Daniel Radcliffe speaking at the 2014 San Diego Comic Con
Daniel Radcliffe speaking at the 2014 San Diego Comic Con International, for "Horns", at the San Diego Convention Center in San Diego, California. Wikimedia Commons

The question of when to show a child the work that made a parent famous is, for most, a hypothetical one. For Daniel Radcliffe, it is uncomfortably real.

At some point, the actor who became Harry Potter will have to sit opposite his own son or daughter and decide whether to press play on the films that defined his childhood — or quietly reach for the remote and choose something else.

Radcliffe, now 35 and long removed from the round glasses and lightning scar, seems to have made up his mind. When that day comes, he would prefer his child to watch someone else play Harry Potter.

Why Daniel Radcliffe Is Pointing His Child to HBO's Harry Potter Instead

Speaking to Screen Rant, Radcliffe was surprisingly blunt about how he plans to introduce his child to the Wizarding World. Not through the eight-film juggernaut that turned him into a global star, but through HBO's forthcoming Harry Potter television series.

'I'll probably show my kid that, so that he doesn't have to watch me,' he said. 'I think that'll be more fun. I would probably enjoy it more.'

It is disarming in its honesty, but not entirely shocking from an actor who has spent the last decade trying to outrun the shadow of a franchise. For many fans, Radcliffe will always be the definitive Harry. For Radcliffe himself, the films are more like an eight-part home video of his own awkward adolescence — expensive, beloved and almost impossible to sit through.

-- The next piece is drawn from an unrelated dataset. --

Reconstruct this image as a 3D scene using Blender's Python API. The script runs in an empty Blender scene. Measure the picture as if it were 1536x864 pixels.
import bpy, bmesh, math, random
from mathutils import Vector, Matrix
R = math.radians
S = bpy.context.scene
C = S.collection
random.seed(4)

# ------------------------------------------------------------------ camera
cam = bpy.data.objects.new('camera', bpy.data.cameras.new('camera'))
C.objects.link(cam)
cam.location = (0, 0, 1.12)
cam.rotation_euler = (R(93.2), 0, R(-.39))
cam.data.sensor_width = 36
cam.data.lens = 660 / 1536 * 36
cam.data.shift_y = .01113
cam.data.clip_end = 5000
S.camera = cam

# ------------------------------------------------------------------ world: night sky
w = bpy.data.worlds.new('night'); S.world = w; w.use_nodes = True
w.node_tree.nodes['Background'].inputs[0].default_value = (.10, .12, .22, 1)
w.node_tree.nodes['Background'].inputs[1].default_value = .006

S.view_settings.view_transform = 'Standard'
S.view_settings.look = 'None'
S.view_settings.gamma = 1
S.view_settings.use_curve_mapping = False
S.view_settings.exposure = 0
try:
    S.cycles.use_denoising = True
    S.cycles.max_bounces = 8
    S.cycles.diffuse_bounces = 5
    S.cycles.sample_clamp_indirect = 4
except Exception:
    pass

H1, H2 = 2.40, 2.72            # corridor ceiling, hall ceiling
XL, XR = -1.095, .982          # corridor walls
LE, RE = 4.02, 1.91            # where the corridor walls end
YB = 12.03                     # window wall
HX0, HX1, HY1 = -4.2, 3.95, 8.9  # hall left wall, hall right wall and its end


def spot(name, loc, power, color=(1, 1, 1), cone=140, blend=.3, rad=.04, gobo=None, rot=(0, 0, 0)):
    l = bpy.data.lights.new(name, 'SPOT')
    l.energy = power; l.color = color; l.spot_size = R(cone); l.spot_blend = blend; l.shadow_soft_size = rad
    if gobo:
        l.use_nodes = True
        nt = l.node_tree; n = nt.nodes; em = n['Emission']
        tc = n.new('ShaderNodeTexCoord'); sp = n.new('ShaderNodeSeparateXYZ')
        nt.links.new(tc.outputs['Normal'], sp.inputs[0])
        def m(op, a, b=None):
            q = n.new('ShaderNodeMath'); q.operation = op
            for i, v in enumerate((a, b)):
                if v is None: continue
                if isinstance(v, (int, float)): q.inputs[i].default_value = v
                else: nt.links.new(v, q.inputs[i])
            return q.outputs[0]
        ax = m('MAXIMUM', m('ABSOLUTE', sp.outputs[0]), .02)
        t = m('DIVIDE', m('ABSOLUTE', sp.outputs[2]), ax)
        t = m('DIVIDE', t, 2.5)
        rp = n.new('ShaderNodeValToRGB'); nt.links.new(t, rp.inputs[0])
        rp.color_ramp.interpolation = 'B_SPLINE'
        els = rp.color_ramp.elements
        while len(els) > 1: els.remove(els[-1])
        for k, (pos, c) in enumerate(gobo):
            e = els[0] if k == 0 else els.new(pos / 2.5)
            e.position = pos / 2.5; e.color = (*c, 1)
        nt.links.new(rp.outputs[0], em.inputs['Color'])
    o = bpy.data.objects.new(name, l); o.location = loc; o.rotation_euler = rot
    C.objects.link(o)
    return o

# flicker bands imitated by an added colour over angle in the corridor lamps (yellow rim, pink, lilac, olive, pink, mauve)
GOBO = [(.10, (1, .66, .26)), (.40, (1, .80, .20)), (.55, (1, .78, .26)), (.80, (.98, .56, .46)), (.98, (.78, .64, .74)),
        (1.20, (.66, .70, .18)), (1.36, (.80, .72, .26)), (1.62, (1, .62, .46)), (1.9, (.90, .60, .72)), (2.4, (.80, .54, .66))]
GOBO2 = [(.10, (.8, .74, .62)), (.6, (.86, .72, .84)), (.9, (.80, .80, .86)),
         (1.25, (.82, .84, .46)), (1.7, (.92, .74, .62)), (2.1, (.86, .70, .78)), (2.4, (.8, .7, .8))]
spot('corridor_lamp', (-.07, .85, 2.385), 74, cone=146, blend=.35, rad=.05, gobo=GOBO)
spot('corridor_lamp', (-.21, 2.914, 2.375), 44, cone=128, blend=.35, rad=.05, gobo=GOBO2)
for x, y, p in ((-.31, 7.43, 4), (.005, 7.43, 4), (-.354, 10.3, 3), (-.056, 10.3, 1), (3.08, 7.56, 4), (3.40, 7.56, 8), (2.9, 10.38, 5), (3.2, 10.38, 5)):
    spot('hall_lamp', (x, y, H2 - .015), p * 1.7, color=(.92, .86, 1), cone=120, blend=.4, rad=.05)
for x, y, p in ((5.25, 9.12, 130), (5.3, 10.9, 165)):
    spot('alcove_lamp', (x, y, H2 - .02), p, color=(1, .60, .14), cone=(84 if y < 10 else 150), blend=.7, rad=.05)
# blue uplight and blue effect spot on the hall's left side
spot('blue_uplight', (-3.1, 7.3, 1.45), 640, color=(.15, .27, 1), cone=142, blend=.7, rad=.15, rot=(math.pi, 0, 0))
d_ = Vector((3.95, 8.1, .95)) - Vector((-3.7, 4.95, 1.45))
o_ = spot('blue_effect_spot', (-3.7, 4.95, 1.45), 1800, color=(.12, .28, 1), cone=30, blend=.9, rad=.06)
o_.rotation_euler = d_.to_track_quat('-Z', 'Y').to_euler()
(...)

He admitted he has not properly watched the Harry Potter movies since their original premieres, either in London or the US. These were not leisurely rewatches; they were obligations, red-carpet affairs stitched into the promotion machine.

Since then, his encounters with his younger self have been fleeting and involuntary: 'little bits on TV,' clips stumbled across while channel-hopping. Never a deliberate, start-to-finish revisit.

There is, frankly, something quite human about that avoidance. Most people can barely stand the sound of their own recorded voice. Imagine eight films' worth of teenage years preserved in high definition and adored by millions.

'I Hate Watching Myself': The Uneasy Legacy of Harry Potter

Radcliffe does not pretend otherwise. Asked why he will not go back to the films that made him famous, he did not dress it up as creative distance or artistic evolution. 'I hate watching myself, generally,' he said. That reluctance, he stressed, is not unique to Harry Potter.

It applies to almost everything he has done — television, theatre, more recent film work — with only a handful of exceptions he has actually been able to watch.

This is the part of fame people tend to overlook. The public sees a polished performance, frozen in time. The performer sees everything that sat beneath it: the insecurity, the missed beats, the memory of what was happening off camera.

To fans, Harry Potter and the Philosopher's Stone is comforting Christmas viewing. To its leading man, it is a record of being 11 years old in front of an unforgiving lens.

Interestingly, Radcliffe's relationship with his younger self has softened with time. 'I would like to watch the earlier films more because I'm so much further away from them,' he said.

When he was 18 or 19, watching himself at 10 or 11 was excruciating. That tiny boy on screen, trying to carry a franchise, was a source of embarrassment.

Now, with more distance, he suspects he would feel something closer to affection. The rawness is gone; what remains is a kind of parental indulgence towards the child he used to be. The films that trouble him more, he suggested, are his late-teen performances — the moments where, in his own mind at least, he should have known better.

It is an admission that undercuts the usual Hollywood nostalgia. Where studios lean hungrily on reboots and anniversaries, Radcliffe talks instead about discomfort and perspective.

There is no pretence that he pores over his old work with pride. If anything, he would rather look away.

A New Harry Potter Steps In

All of this makes HBO's Harry Potter series more than just another prestige adaptation. For Radcliffe, it offers a convenient escape hatch. His child can discover Hogwarts without having to watch their own father grow up on screen.

The series, based once again on J. K. Rowling's books, is set to introduce a new, far younger cast to a story that remains commercially indestructible despite fierce cultural arguments around its creator. Dominic McLaughlin will take on the role of Harry Potter, with the first eight-episode season scheduled to launch in early 2027.

The timing is almost poetic. By then, Radcliffe will be far enough removed from the films to be a generational step, not a direct comparison. His son or daughter may well come to him, at some point, and ask the obvious question: 'Did you really play him first?'

There is something almost self-effacing — and perhaps a little protective — in his decision to start them elsewhere. Let them fall for the story, he seems to be saying, not for the mythology of dad-as-child-star.

Let them enter the world of Hogwarts cleanly, without the strange distortion of watching a parent age in fast-forward from one film to the next.

And if later, when they are older, they are curious enough to queue up the originals, they will find a nervous, determined boy who does not much like watching himself — but changed the course of his life, and modern cinema, all the same.